For full-year 2025, management reaffirmed its outlook for a record revenue year, underpinned by capacity expansion, government contract execution, and early traction in advanced materials. Key factors highlighted by management include:

  • Further manufacturing efficiency gains and capacity investments to address persistent demand.
  • Active pursuit of additional SBIR and defense contracts to sustain the R&D and commercialization pipeline.

Takeaways

CPS Technologies’ record quarter demonstrates the payoff from capacity and R&D investments, but the company’s ability to convert topline growth into sustained margin expansion will be the primary investor focus going forward.
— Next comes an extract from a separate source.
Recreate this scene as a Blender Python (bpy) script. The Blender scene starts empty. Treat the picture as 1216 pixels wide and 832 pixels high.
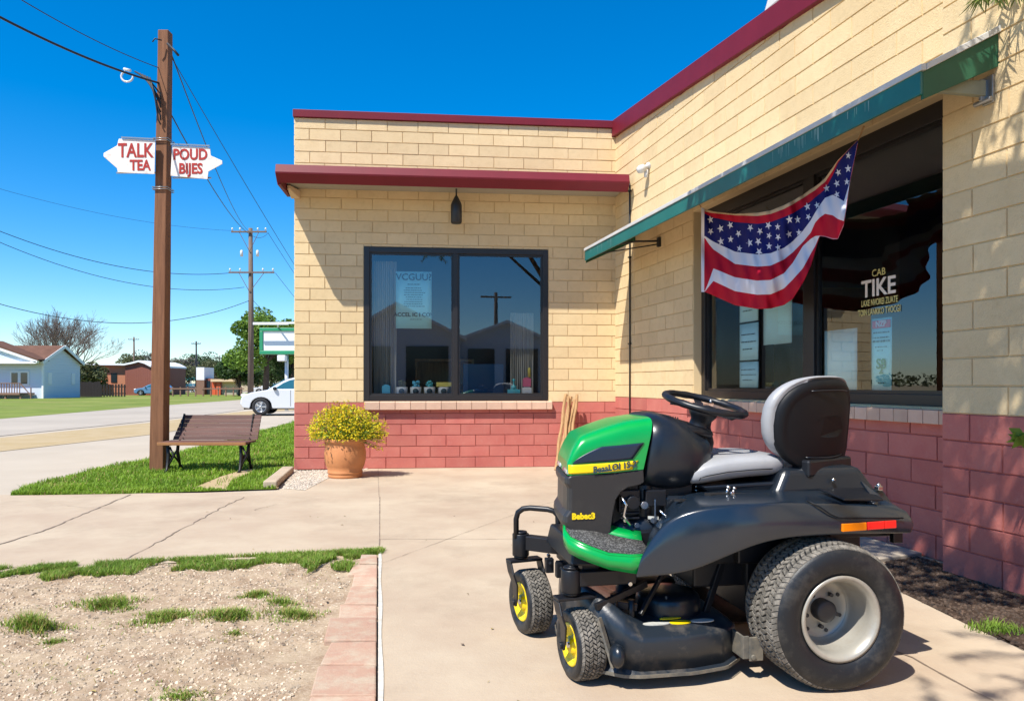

  • Operational Leverage: Recent investments in production capacity directly enabled record revenue, but cost discipline and process optimization remain essential for margin capture.
  • Pipeline Depth: The breadth of active government-funded projects and the first Almax commercial order provide growth optionality, but execution and adoption risks linger.
  • Margin Trajectory: Investors should watch for tangible evidence of margin improvement as tariff pressures persist and efficiency initiatives mature in the second half.

Conclusion

CPS Technologies delivered a breakout quarter on the back of expanded manufacturing capacity and robust defense demand, setting the stage for its strongest revenue year on record. The company’s focus now shifts to translating operational scale and a deep innovation pipeline into sustainable margin gains and diversified growth.

Industry Read-Through

CPSH’s quarter highlights the ongoing strength in defense-related advanced materials and the value of government-funded R&D as a growth catalyst. The company’s ability to rapidly ramp capacity in response to demand is a positive signal for peers in specialty materials and defense supply chains. However, tariff-driven cost inflation remains a headwind across the sector, and the lag between topline growth and margin realization is a cautionary tale for other industrials pursuing aggressive expansion. The early commercialization of proprietary materials like Almax shows that differentiated technology can unlock new markets, but also underscores the execution challenges in scaling novel products. Investors in the broader advanced materials and defense ecosystem should monitor similar dynamics around capacity, margin pressure, and government contract pipelines.